Captivating “Babylon” captures best and worst of Hollywood

Published 3:45 pm Wednesday, December 28, 2022

There is a lot to process with the latest film from Oscar-winning writer/director Damien Chazelle.

The bold, brash and unapologetically debauched “Babylon” takes its viewers on a well-earned three-hour ride through the hard partying Hollywood of the late 1920s. The industry is beginning to see the seismic changes that came with the introduction of sound, and with it, the meteoric rise and fall of stars of the era. It will definitely not be to everyone’s liking, and some may be turned off by its outrageous and over the top crudeness, but get through it, and there is an impeccably crafted film full of rich performances, gorgeous set and costume design, a banging soundtrack and a stellar story that perfectly walks a tightrope between cynical and wistful .

While the characters within Chazelle’s world are largely fictitious, they’re based on the real players of the time period and each blends the historically charged context with modernism.

The film is littered with nods and references to the silent era and pre-Hayes code Hollywood, and each is blended so smoothly in that you can tell the team at work has a deep knowledge and love for the time period depicted.

“Babylon” follows three main threads: the biggest star of the time who is just about to see the crest in his career, Jack Conrad (Brad Pitt), the wild, recent discovery who makes a giant splash, Nellie LaRoy (Margot Robbie), and the naturally talented and eager young man who is so enamored by it all he just wants to be a part of it, Manuel “Manny” Torres (Diego Calva). We meet them all at the party of the decade, full of sex, drugs, jazz and bodily fluids, Manny is in charge of arranging the entertainment for the evening, a surprise elephant (not a euphemism). Nellie lies her way in with a little help from Manny, who is immediately smitten with her, and Jack waltzes in after a fight with his current wife but doesn’t take too long to get over it when a waitress flashes her … eyes at him.

We also meet three characters with more secondary, but no less important, stories: Elinor St. John (Jean Smart), the elegant gossip columnist; Sidney Palmer (Jovan Adepo), the immensely talented Black trumpet player; and Lady Fay Zhu (Li Jun Li), the enchanting performer and title card writer. With Elinor providing a fascinating commentary on the industry as it changes, Sidney and Lady Fay highlight the ever-growing discrimination that came with those changes.

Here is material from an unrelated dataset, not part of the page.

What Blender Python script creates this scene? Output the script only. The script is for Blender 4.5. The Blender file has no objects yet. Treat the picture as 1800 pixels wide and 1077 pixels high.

While Manny and Nellie find their way quickly on to a set the following morning, with Nellie stepping in for an actress who overdosed at the party the night before and Manny joining Jack, they are both thrown into this magical and equally chaotic place, and both are flung into the lively and depraved world that exists behind the scenes. But a change is coming, and sound and morality is about to shift the entire land they fall deep into.

Robbie is fearless as Nellie and brings a hidden pain underneath the drug-fueled, manic wild child she presents to the world. Pitt grounds aging Jack, who struggles to create something special while remaining relevant and latching on to the next woman who will flash him a friendly glance. There’s an odd meta-theatricality to his performance that in any other hands could have been too much, but Pitt dances the line well.

Calva shines in his first major starring role, and what a role it is. Manny’s wide-eyed wonder is palpable, and while it slowly devolves into cynicism, he maintains a certain charm you can’t take your eyes off of.

There’s also a sadness to “Babylon,” as we see these people’s lives built up and then shattered, and how the industry shuts out certain voices, both behind the scenes and on screen.

The team wonderfully creates a period drama that feels sharply modern. Everything is ambitious and meticulous, with nothing left to chance or forgotten.

There is a wonderful divide between the silent era and the introduction of sound. Chazelle paints a completely cacophonous world in depicting the process behind the silent films, then reverses it. Once sound comes into play, Chazelle and his team show how silent the world has to become in order to capture this new aurally driven artform.

On the whole, Chazelle walks this line between showing the absolute worst of Hollywood and what it’s done to itself through reinvention and changes while at the same time saying, “Yeah, but ain’t it great?”

“Babylon” by its nature is going to be polarizing. Each layer of the film crosses lines while diving deeper and deeper into another level of depravity, exploring fully this transition of the industry and the people within it. Jean Smart delivers beautifully a monologue that brings the duality of the film to a head when she says that long after every one of them is gone, the films they created will live on. What they have done on nitrate film matters, regardless of the lives behind it, showing generation after generation the worlds they created.

And ain’t that great?

“Babylon”

188 minutes

Rated R for strong and crude sexual content, graphic nudity, bloody violence, drug use, and pervasive language.